Media and the Components of Narrative
Different media teach their own lessons about narrative. As I discuss in greater depth in Chapter Four, I found the novel to be a more generous medium in which to explore characters, while the screenplay encouraged an awareness of narrative structure. It is not difficult to find examples of a ‘cross-over’ of skills across media. In her acceptance speech for a short story prize, Kate Clanchy acknowledged the influence of working with radio drama producers: “ [They] taught me an enormous amount about dialogue and putting together a story, which was a great help when I came to try writing short stories.” (Lea 7 Dec. 2009) Helen Dunmore similarly describes a connection between her poems and her prose fiction: “[…] working as a poet has definitely helped me with the pacing in my novels. I'm very much one for the grip, the pull-through, that narrative energy and propulsion, and I think poetry teaches you about that.” (Crown 24 Apr. 2010)

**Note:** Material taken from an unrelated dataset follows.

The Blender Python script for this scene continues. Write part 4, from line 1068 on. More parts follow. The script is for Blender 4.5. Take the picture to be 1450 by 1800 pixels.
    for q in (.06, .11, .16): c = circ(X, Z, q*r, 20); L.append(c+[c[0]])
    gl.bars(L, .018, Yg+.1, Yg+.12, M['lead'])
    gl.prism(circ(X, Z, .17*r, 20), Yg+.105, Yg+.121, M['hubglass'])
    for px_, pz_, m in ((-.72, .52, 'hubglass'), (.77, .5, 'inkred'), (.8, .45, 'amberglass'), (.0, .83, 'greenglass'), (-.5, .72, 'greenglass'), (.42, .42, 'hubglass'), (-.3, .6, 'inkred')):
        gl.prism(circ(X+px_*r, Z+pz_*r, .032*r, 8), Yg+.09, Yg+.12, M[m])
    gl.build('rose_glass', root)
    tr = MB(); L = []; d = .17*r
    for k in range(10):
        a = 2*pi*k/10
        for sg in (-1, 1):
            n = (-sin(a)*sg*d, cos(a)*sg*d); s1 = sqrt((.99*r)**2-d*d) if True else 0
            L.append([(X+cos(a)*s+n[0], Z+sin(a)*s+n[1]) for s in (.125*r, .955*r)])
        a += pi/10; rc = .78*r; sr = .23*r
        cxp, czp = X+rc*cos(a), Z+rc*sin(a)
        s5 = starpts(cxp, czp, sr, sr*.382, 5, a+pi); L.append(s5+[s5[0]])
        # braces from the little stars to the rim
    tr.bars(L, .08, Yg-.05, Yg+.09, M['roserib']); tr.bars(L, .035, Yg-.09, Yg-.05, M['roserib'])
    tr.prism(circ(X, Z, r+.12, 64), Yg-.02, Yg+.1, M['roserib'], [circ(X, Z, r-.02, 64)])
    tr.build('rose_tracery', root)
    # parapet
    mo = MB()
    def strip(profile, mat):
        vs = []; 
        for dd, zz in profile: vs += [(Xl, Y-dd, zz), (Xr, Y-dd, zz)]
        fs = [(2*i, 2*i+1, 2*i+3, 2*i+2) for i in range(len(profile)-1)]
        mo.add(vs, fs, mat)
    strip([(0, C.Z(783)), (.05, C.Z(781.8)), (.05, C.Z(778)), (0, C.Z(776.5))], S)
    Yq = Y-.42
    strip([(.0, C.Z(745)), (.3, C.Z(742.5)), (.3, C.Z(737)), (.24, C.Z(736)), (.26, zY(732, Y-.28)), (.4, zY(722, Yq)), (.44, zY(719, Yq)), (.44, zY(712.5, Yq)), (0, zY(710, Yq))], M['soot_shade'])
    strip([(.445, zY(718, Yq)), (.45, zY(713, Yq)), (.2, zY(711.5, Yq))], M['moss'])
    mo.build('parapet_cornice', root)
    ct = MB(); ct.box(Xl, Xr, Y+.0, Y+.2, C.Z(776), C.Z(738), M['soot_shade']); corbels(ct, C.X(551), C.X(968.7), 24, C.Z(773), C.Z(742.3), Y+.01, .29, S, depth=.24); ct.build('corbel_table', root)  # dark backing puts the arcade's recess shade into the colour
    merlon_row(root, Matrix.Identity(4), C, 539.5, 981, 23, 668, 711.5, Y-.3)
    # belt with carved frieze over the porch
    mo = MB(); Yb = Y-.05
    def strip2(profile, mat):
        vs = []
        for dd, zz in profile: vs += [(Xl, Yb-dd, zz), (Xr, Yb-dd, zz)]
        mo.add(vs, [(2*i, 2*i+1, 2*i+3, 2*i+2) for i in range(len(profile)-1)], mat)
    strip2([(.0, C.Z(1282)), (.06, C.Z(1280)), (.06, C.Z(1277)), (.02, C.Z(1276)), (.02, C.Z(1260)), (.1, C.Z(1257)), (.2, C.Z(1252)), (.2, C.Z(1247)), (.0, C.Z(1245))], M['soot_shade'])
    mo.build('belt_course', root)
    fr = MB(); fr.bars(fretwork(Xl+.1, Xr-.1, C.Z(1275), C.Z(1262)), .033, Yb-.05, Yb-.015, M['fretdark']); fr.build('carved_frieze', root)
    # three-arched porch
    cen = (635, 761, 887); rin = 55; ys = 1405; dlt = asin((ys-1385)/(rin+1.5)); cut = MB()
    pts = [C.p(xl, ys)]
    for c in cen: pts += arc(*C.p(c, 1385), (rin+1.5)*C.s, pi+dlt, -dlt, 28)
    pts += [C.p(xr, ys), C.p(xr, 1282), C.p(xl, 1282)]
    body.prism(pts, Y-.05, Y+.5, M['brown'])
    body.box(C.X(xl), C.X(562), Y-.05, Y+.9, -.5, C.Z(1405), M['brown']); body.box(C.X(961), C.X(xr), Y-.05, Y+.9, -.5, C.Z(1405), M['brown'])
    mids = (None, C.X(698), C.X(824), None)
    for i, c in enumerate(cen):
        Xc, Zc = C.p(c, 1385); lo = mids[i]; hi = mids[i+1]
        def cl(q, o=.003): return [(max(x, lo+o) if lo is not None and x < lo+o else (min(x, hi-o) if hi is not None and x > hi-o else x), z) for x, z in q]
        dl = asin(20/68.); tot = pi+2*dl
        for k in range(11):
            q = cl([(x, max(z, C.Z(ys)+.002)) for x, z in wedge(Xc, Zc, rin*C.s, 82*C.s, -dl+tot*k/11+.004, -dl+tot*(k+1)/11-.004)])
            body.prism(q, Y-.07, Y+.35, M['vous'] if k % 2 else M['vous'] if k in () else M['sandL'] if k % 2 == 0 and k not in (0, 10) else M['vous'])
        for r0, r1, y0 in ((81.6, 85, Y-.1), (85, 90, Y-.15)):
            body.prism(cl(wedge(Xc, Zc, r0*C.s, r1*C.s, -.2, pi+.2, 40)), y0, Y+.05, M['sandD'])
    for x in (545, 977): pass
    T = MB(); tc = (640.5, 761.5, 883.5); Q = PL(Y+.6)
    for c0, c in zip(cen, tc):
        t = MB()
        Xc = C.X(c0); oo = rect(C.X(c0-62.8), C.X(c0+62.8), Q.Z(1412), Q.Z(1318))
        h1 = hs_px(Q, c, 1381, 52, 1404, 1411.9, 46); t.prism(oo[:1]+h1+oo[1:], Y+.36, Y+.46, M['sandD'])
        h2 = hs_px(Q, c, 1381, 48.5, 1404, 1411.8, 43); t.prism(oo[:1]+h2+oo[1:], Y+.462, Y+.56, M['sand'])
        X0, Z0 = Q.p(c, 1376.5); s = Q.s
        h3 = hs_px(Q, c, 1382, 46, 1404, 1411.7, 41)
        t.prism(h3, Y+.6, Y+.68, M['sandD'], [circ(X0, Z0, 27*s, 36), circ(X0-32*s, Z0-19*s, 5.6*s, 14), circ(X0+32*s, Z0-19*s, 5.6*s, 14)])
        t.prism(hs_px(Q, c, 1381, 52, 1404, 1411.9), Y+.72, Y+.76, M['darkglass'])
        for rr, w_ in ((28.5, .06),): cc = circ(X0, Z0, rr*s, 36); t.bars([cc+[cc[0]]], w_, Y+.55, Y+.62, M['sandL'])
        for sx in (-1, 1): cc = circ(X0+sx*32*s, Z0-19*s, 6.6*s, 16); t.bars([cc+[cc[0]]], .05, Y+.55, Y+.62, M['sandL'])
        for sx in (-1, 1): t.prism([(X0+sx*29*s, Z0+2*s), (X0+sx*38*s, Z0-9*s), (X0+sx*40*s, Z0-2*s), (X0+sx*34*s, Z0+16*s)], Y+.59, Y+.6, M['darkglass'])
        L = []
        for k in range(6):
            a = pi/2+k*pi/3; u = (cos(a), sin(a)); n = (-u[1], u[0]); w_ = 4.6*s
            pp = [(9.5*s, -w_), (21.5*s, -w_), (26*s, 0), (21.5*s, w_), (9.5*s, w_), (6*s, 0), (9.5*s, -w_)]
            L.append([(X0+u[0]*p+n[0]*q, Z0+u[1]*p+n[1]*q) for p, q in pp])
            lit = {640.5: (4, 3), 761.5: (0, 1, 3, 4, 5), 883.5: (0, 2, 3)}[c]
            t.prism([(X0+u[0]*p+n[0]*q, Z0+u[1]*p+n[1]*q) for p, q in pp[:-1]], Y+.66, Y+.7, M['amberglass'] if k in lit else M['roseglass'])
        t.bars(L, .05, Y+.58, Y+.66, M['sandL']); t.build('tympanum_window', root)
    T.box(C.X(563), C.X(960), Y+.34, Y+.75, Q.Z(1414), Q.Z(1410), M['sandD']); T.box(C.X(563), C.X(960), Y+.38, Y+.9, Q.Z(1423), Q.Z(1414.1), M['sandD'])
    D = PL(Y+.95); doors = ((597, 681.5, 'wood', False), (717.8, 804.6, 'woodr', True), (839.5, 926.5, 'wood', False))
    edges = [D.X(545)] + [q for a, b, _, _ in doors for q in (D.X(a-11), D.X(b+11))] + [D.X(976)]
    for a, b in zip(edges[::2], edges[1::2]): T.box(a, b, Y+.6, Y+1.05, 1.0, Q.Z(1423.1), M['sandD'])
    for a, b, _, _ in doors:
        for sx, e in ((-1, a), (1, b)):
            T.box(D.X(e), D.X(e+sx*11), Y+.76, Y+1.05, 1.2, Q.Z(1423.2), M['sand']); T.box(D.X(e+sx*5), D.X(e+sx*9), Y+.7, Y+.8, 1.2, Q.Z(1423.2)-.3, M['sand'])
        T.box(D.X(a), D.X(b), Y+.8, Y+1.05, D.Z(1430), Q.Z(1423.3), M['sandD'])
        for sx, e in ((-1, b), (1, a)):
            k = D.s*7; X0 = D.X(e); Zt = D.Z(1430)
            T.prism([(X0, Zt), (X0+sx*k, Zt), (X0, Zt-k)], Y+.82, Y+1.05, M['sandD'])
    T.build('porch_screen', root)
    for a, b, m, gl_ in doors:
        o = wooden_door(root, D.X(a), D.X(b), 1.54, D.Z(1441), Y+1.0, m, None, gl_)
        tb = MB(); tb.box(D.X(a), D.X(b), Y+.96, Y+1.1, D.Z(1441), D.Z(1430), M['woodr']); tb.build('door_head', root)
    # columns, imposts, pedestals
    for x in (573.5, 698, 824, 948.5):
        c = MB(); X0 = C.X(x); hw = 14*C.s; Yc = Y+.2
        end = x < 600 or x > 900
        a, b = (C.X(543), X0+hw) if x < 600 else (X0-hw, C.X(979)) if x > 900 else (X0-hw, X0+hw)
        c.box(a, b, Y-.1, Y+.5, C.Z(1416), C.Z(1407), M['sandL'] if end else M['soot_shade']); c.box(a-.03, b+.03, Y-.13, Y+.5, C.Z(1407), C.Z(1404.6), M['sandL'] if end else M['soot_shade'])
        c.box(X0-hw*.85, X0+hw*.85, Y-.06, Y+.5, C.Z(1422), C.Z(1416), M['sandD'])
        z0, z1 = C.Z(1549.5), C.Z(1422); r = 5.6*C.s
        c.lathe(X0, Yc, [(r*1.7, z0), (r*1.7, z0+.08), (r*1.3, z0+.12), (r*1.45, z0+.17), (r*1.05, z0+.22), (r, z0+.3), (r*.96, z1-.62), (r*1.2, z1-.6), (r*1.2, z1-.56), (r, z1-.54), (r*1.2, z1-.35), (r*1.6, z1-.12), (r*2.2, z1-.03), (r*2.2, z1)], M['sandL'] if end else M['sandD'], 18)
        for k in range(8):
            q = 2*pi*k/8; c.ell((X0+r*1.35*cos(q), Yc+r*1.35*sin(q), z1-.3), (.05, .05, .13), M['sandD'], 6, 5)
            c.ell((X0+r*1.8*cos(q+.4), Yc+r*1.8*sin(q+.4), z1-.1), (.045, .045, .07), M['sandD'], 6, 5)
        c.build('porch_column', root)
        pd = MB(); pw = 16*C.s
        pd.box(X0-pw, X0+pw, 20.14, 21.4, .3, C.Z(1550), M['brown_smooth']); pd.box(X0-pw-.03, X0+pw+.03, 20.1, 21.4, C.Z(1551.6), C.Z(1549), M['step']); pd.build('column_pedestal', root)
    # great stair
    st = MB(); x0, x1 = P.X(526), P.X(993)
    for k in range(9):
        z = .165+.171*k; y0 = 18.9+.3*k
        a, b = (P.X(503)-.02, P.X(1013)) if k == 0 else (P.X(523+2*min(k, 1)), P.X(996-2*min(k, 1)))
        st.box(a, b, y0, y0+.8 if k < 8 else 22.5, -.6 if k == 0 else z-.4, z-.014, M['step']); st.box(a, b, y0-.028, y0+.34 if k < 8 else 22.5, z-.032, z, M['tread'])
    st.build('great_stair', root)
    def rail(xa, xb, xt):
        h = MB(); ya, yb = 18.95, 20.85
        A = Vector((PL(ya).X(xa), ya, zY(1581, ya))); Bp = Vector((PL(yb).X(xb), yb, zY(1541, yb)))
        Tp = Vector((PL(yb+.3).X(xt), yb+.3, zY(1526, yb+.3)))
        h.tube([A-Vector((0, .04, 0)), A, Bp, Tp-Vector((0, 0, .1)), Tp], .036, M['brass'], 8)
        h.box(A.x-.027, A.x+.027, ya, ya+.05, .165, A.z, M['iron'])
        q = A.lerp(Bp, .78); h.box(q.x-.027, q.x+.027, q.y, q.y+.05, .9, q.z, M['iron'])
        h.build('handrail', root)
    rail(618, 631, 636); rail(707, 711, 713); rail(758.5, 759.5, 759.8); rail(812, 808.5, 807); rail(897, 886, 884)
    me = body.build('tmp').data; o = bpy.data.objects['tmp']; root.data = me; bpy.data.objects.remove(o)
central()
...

Jenny Downham, formerly an actor, used improvisation techniques, working with a group of actors, when developing her teenage novel Before I Die and her second, as yet unpublished novel.7 In my own case, as I describe in Chapter Four, I developed The Gideon Trilogy, with, as it were, another medium on my shoulder. In hindsight, an awareness of differences in cross-media practices evolved into a search for ways to profit from these differences within my own writing practice. This commentary attempts to put those creative outcomes into a theoretical context in order to better understand the writer-medium-narrative dynamic.